A su pesar tal vez, Borges fue un hombre de coraje. Hay que tenerlo para admitir, como hizo en uno de sus poemas últimos, que le legaron valor y no fue valiente; que cometió el peor de los pecados que un hombre puede cometer: no haber sido feliz. Hay que lucir un coraje desarmado para afrontar la persecución política de que fue víctima, para eludir una condena al olvido imposible de ser cumplida, para desafiar las humillaciones con las que intentaron silenciarlo, para conservar, crecido y aumentado un tremendo humor irónico y corrosivo que todavía deleita a quienes se internan en sus textos, escuchan su voz entrecortada referir un mundo que jamás es ajeno; para resistir con bonhomía “esta declaración de la maestría / de Dios, que con magnífica ironía / me dio a la vez los libros y la noche”.
Son estas, más otras razones que no son del caso comentar, las que hicieron que, de alguna forma, Borges llegue siempre tarde a la vida de sus lectores.
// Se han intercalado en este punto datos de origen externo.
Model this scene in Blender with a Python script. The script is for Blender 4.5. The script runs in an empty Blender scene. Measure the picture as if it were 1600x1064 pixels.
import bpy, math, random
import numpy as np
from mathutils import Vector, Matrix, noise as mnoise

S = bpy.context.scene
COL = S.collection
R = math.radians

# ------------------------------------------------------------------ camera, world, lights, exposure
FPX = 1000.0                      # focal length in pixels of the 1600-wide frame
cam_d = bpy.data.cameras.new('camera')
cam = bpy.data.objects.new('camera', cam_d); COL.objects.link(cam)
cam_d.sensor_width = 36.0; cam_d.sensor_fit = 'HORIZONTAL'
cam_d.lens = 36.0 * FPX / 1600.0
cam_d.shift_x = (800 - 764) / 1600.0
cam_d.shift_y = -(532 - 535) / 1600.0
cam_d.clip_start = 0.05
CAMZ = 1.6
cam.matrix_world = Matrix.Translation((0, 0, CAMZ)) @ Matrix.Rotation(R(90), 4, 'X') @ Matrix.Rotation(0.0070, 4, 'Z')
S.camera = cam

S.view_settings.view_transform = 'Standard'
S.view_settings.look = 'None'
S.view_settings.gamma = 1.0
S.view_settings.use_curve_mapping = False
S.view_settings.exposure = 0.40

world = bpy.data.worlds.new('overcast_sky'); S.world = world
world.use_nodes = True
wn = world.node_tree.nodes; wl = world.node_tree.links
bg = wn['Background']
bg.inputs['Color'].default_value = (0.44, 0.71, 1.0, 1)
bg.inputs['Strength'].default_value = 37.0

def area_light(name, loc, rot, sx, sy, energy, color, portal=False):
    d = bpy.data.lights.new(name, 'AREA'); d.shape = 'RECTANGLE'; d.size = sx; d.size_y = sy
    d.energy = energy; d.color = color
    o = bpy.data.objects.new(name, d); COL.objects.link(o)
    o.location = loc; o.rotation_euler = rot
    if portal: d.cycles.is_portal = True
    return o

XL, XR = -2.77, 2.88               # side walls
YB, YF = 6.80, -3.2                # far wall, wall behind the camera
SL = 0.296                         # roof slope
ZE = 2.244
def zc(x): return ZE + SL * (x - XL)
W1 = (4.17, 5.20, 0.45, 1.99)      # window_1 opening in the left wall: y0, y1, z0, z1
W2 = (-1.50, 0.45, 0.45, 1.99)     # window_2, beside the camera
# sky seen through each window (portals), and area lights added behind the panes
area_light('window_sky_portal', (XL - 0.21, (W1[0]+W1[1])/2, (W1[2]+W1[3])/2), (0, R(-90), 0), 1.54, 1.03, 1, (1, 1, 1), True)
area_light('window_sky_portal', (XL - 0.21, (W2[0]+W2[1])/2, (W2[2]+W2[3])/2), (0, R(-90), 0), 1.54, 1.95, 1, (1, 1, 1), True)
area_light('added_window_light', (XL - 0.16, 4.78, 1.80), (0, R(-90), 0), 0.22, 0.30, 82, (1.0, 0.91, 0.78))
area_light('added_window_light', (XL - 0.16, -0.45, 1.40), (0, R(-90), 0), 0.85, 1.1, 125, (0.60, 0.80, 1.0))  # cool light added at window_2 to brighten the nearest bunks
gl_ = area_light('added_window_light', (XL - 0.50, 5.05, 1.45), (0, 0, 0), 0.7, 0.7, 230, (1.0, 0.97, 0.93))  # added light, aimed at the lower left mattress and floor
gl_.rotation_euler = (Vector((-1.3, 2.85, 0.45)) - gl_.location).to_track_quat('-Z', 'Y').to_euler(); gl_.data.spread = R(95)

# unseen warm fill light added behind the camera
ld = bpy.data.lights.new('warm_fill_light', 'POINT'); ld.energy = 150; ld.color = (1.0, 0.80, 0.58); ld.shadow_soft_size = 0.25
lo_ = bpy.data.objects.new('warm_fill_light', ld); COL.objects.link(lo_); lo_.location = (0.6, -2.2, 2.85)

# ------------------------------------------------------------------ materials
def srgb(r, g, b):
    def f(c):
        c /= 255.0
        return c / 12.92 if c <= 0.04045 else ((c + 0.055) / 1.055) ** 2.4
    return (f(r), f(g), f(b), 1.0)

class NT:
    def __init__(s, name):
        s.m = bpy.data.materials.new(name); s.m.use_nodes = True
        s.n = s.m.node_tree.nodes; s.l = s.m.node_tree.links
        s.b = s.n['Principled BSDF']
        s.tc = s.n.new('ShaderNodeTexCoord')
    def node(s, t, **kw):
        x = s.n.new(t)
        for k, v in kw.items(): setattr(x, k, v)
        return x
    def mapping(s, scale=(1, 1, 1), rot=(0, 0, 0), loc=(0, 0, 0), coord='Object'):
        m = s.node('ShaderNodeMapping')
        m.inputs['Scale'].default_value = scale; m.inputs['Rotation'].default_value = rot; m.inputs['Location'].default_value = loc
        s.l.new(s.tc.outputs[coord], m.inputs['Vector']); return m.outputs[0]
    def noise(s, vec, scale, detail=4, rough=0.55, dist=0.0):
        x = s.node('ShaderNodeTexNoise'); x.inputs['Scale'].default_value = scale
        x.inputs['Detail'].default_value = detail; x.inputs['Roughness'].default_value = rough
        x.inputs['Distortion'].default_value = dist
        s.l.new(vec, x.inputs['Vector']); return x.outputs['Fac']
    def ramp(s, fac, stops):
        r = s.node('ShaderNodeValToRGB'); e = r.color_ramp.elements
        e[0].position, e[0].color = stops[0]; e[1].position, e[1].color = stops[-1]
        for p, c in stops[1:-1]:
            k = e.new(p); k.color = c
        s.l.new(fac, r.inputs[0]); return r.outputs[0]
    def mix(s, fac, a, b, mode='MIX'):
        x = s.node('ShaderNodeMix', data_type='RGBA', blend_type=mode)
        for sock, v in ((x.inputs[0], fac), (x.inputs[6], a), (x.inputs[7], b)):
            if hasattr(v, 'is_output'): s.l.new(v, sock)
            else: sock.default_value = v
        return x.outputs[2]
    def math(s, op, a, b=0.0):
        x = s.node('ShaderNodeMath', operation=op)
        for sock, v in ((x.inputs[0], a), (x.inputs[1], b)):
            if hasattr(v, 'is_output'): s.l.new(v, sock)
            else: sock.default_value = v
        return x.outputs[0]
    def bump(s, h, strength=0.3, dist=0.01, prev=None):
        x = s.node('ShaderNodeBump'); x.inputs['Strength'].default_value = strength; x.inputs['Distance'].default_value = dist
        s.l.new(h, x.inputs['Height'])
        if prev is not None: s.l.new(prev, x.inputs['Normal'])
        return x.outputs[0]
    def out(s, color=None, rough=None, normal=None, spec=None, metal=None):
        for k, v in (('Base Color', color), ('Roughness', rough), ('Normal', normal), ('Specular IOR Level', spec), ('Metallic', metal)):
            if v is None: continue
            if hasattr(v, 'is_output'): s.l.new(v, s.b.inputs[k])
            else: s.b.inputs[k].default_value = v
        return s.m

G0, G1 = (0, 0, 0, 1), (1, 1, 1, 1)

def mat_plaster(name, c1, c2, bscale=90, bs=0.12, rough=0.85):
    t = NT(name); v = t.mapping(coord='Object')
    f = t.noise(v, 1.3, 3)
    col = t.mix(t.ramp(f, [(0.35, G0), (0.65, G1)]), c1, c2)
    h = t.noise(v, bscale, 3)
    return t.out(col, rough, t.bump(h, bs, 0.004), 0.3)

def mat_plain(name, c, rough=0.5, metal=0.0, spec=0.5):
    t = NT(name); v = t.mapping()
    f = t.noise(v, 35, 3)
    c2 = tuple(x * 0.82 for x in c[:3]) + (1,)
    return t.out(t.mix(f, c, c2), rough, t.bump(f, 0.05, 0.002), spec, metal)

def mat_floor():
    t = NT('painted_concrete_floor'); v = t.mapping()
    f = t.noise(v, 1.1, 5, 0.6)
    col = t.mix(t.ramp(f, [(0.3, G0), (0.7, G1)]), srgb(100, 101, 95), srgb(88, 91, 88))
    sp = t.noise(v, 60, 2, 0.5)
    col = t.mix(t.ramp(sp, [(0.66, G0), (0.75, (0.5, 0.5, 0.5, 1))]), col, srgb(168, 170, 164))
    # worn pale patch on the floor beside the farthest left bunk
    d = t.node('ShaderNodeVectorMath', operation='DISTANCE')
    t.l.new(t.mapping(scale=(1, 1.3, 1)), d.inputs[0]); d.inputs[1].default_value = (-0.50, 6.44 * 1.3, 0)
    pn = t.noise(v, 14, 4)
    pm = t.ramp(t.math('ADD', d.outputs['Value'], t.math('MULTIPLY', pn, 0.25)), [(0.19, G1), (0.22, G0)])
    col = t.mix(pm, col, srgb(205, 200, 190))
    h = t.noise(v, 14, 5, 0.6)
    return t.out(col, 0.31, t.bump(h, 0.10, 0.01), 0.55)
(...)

Sin embargo, otra declaración de la maestría de Dios, nunca es tarde para hallar a Borges.
Su amor a Buenos Aires, indeleble, la juzgaba eterna como el agua y el aire, está estampado en la memoria en un soneto ya eterno que es imposible no consignar: “Y la ciudad, ahora, es como un plano / De mis humillaciones y fracasos; / Desde esa puerta he visto los ocasos / Y ante ese mármol he aguardado en vano. / Aquí el incierto ayer y el hoy distinto / Me han deparado los comunes casos / De toda suerte humana; aquí mis pasos / Tejen su incalculable laberinto. / Aquí la tarde cenicienta espera / El fruto que le debe la mañana; / Aquí mi sombra en la no menos vana / Sombra final se perderá, ligera. / No nos une el amor sino el espanto; / Será por eso que la quiero tanto”.
Jorge Luis Borges murió en Ginebra poco antes de las ocho de la mañana del sábado 14 de junio de 1986. Tenía ochenta y seis años.